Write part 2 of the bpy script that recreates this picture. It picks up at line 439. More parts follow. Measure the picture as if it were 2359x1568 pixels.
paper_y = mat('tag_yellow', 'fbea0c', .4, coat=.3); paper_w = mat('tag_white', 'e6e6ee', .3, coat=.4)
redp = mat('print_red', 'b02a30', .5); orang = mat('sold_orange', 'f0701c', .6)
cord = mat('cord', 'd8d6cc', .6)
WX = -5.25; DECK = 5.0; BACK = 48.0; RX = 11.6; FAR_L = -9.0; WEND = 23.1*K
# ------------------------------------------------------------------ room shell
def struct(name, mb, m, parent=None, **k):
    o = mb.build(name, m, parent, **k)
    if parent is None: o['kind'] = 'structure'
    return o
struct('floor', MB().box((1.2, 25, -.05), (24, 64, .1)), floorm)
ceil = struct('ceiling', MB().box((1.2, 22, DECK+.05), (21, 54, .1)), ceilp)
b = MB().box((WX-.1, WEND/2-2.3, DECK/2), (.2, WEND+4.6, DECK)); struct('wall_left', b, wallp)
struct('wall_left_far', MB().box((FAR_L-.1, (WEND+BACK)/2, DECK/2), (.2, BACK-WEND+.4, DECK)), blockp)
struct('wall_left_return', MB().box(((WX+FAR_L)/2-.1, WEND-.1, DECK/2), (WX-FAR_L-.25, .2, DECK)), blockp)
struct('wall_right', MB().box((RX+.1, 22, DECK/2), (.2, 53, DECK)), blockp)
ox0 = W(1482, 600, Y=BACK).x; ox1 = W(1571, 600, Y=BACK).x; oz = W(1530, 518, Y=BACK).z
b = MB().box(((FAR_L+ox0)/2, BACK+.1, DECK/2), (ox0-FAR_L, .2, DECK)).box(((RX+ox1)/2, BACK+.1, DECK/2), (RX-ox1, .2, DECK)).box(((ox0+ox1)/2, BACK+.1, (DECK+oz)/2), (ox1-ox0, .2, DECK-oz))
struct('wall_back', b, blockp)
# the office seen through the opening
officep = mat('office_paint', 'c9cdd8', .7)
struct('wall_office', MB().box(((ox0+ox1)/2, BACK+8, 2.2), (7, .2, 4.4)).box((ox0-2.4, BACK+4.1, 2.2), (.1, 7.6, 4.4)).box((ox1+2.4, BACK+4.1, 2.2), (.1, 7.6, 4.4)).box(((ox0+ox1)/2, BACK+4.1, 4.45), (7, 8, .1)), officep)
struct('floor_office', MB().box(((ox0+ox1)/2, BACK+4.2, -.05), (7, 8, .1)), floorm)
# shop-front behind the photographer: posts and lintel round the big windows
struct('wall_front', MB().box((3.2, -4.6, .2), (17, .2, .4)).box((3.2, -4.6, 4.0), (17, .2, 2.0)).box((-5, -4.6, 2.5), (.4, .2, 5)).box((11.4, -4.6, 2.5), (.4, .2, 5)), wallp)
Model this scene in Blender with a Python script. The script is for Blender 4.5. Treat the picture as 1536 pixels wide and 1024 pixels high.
□ □ □ □
In the records above, how many lines contain the word "picture"? Give the number alone.

2